__STATED GOAL__
Emit the data below verbatim, stripping out any pictures.

__SOURCE RECORDS__
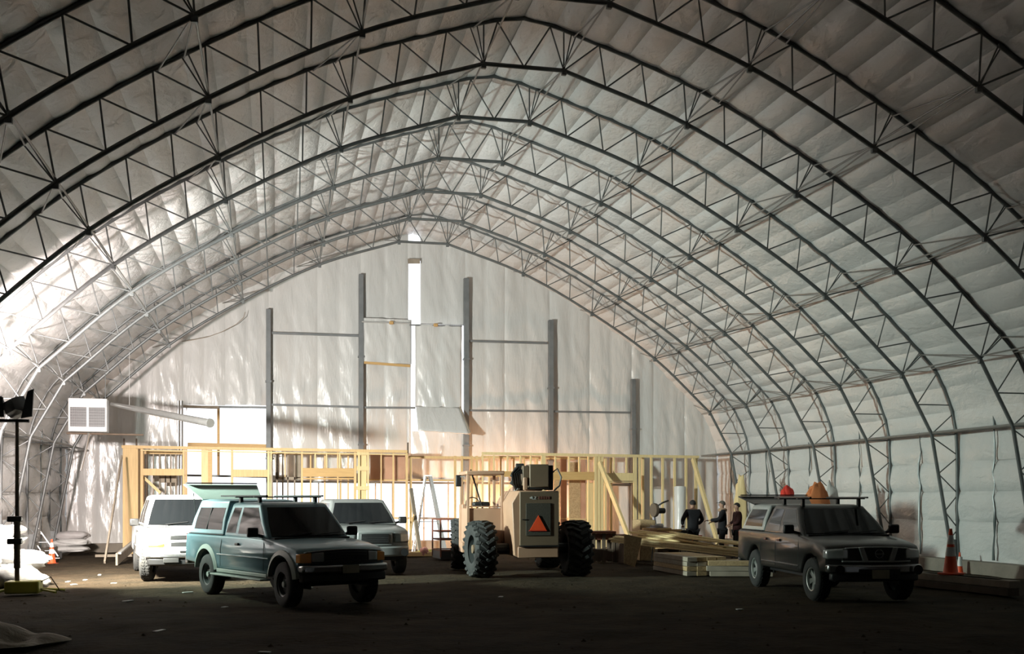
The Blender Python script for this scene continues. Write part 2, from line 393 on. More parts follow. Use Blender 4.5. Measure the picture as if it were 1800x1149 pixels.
# ---- back gable: hung plastic sheets, posts, girts, openings
GY = 40.15
wb = empty('wall_back', kind='structure')
def roof_z(X):
    x = abs(X-CX)
    return float(np.interp(x, out_curve[:,0]+np.arange(len(out_curve))*1e-6, out_curve[:,1]))
gz = Noise(16, 1.0, 5, 31, (1.6,.35)); gz2 = Noise(14, 5, 16, 32, (1.4,.5))
def sheet(xa, xb, yb=None, yt=None, Y=GY, name='plastic_sheet', parent=wb, m=None, amp=1., world=False, solid=0.0, flare=0):
    Xa, Xb = (xa, xb) if world else (at(xa, 700, GY).x, at(xb, 700, GY).x)
    xm = (xa+xb)/2
    zb = .28 if yb is None else at(xm, yb, GY).z
    n = max(6, int((Xb-Xa)/.07)); Xs = np.linspace(Xa, Xb, n); nv = 70
    P = np.zeros((n, nv, 3))
    for i, X in enumerate(Xs):
        zt = min(roof_z(X)+.16, 99 if yt is None else at(xm, yt, GY).z)
        z_ = np.linspace(zb, zt, nv); tt = np.linspace(0, 1, nv)
        P[i,:,0] = X; P[i,:,2] = z_
        e = min(i, n-1-i)/max(n-1,1)*2
        P[i,:,1] = Y+amp*(.030*gz(X*np.ones(nv), z_)+.009*gz2(X*np.ones(nv)+z_*.3, z_))-.05*math.sin(PI*min(1,e))**.5
    if flare: P[:,:,1] -= flare*(1-np.linspace(0,1,nv))[None,:]**2
    return grid_mesh(name, P, m or M['gliner'], parent, solid)
xl = CX-12.3; xr_ = CX+12.3
X_ = lambda px: at(px, 700, GY).x
sheet(xl, X_(170), world=True); sheet(X_(170), X_(248), world=True); sheet(X_(248), X_(322), world=True)
for a, b, yb in ((322,396,712),(396,472,712),(472,558,846),(558,634,846),(634,718,846),(818,887,None),(887,966,None),(966,1037,None),(1037,1110,None),(1110,1148,None),(1148,1203,None)):
    sheet(a, b, yb, None)
sheet(X_(1203), xr_, world=True)
sheet(739, 818, 571, None); sheet(722, 818, 846, 758); sheet(716, 722.5, 846, 571); sheet(716, 741, 458, 424); sheet(800, 818, None, 846)
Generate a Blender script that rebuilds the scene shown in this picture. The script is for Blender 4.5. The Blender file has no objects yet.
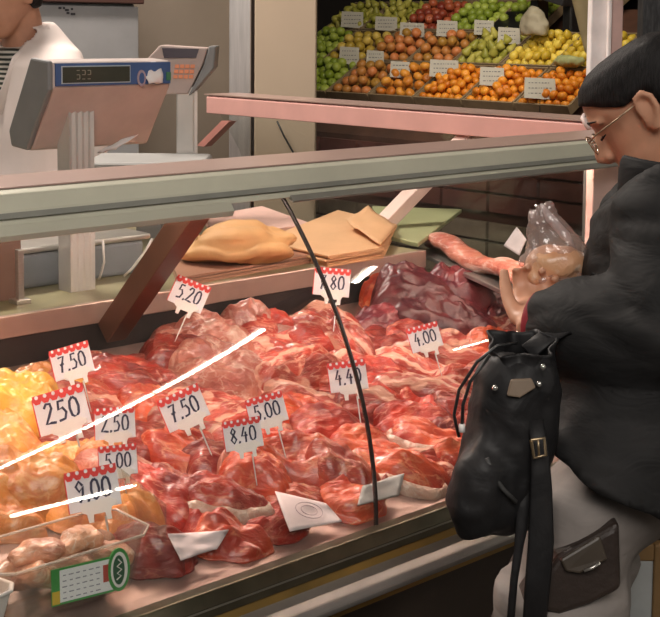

__SOLUTION FOR THIS PROBLEM__
The Blender Python script for this scene continues. Write part 2, from line 393 on. More parts follow. Use Blender 4.5. Measure the picture as if it were 1800x1149 pixels.
# ---- back gable: hung plastic sheets, posts, girts, openings
GY = 40.15
wb = empty('wall_back', kind='structure')
def roof_z(X):
    x = abs(X-CX)
    return float(np.interp(x, out_curve[:,0]+np.arange(len(out_curve))*1e-6, out_curve[:,1]))
gz = Noise(16, 1.0, 5, 31, (1.6,.35)); gz2 = Noise(14, 5, 16, 32, (1.4,.5))
def sheet(xa, xb, yb=None, yt=None, Y=GY, name='plastic_sheet', parent=wb, m=None, amp=1., world=False, solid=0.0, flare=0):
    Xa, Xb = (xa, xb) if world else (at(xa, 700, GY).x, at(xb, 700, GY).x)
    xm = (xa+xb)/2
    zb = .28 if yb is None else at(xm, yb, GY).z
    n = max(6, int((Xb-Xa)/.07)); Xs = np.linspace(Xa, Xb, n); nv = 70
    P = np.zeros((n, nv, 3))
    for i, X in enumerate(Xs):
        zt = min(roof_z(X)+.16, 99 if yt is None else at(xm, yt, GY).z)
        z_ = np.linspace(zb, zt, nv); tt = np.linspace(0, 1, nv)
        P[i,:,0] = X; P[i,:,2] = z_
        e = min(i, n-1-i)/max(n-1,1)*2
        P[i,:,1] = Y+amp*(.030*gz(X*np.ones(nv), z_)+.009*gz2(X*np.ones(nv)+z_*.3, z_))-.05*math.sin(PI*min(1,e))**.5
    if flare: P[:,:,1] -= flare*(1-np.linspace(0,1,nv))[None,:]**2
    return grid_mesh(name, P, m or M['gliner'], parent, solid)
xl = CX-12.3; xr_ = CX+12.3
X_ = lambda px: at(px, 700, GY).x
sheet(xl, X_(170), world=True); sheet(X_(170), X_(248), world=True); sheet(X_(248), X_(322), world=True)
for a, b, yb in ((322,396,712),(396,472,712),(472,558,846),(558,634,846),(634,718,846),(818,887,None),(887,966,None),(966,1037,None),(1037,1110,None),(1110,1148,None),(1148,1203,None)):
    sheet(a, b, yb, None)
sheet(X_(1203), xr_, world=True)
sheet(739, 818, 571, None); sheet(722, 818, 846, 758); sheet(716, 722.5, 846, 571); sheet(716, 741, 458, 424); sheet(800, 818, None, 846)
Generate a Blender script that rebuilds the scene shown in this picture. The script is for Blender 4.5. The Blender file has no objects yet.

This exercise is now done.